__YOUR GOAL__
Include in the output exactly the lines from the opening of the data through the line containing "PI = math.pi", and nothing more.

======== DATASET SECTION ========

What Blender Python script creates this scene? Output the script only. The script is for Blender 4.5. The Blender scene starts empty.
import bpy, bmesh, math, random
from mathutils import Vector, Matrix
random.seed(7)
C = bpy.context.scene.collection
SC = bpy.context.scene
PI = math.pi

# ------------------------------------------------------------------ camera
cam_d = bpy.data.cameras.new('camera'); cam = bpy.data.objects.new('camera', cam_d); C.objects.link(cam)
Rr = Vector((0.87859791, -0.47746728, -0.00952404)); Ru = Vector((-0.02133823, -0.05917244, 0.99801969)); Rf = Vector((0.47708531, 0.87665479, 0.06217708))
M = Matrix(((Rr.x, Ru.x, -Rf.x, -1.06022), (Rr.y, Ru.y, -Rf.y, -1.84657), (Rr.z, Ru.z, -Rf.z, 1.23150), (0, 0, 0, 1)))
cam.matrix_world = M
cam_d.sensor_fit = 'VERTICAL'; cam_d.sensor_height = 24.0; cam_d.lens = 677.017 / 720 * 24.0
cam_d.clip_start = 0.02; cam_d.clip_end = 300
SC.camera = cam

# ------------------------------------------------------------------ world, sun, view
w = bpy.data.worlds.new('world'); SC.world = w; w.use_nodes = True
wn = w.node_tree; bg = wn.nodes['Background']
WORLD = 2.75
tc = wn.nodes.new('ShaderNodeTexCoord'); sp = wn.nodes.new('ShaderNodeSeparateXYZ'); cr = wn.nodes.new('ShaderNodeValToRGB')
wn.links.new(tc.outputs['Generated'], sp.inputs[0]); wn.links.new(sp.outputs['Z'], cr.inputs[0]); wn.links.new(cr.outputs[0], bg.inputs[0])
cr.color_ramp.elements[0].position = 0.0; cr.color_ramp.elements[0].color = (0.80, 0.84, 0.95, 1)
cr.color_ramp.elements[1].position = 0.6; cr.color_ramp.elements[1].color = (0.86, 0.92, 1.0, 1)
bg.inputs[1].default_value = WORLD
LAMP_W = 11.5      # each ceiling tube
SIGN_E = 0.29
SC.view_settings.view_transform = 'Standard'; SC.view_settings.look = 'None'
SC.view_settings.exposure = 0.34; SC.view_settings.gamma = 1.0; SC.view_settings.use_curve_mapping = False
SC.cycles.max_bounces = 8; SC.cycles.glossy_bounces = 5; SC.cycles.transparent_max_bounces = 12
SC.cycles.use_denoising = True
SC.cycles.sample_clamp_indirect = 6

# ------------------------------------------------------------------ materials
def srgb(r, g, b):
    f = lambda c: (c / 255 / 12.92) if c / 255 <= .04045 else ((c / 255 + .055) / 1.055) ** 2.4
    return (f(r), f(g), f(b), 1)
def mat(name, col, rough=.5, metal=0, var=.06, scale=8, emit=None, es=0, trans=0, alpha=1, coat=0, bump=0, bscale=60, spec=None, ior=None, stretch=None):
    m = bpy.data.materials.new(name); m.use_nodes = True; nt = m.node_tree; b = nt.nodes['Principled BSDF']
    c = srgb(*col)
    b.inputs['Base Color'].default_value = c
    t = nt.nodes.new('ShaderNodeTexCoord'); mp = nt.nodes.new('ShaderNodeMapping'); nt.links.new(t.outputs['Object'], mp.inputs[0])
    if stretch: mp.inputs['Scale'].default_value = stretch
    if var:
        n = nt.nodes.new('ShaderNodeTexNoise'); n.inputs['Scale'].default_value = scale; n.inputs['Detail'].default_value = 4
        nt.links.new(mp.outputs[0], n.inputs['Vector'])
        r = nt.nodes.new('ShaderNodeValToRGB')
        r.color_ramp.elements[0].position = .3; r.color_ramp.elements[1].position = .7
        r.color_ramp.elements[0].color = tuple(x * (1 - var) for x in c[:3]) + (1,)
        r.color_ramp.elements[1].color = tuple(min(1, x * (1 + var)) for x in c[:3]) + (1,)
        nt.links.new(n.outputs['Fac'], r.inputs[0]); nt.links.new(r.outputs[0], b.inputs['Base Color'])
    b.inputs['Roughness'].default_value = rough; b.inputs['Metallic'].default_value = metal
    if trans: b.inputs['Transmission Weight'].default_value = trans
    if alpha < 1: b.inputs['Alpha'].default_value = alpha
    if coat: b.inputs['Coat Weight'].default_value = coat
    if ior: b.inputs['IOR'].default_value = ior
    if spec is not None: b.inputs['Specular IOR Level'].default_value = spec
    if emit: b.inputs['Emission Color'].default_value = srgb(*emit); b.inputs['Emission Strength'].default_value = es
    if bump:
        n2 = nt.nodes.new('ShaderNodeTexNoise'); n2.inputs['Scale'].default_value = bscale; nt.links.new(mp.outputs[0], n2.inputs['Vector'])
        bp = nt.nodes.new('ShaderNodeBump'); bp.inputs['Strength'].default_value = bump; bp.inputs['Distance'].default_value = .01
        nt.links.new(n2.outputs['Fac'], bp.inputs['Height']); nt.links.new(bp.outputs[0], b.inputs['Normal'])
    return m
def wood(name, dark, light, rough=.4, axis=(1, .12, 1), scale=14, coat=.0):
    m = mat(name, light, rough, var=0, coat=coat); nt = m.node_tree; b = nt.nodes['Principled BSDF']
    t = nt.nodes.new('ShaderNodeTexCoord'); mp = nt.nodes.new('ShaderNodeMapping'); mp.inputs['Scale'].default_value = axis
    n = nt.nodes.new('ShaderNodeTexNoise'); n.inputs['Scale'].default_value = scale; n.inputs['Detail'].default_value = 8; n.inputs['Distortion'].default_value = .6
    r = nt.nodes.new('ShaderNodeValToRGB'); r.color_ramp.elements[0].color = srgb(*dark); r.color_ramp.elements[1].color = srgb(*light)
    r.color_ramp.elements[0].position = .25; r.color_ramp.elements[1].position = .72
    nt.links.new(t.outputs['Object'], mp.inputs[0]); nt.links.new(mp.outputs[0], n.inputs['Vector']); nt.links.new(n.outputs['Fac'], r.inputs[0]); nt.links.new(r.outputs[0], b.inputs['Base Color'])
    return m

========

__WRITTEN RESPONSE__
What Blender Python script creates this scene? Output the script only. The script is for Blender 4.5. The Blender scene starts empty.
import bpy, bmesh, math, random
from mathutils import Vector, Matrix
random.seed(7)
C = bpy.context.scene.collection
SC = bpy.context.scene
PI = math.pi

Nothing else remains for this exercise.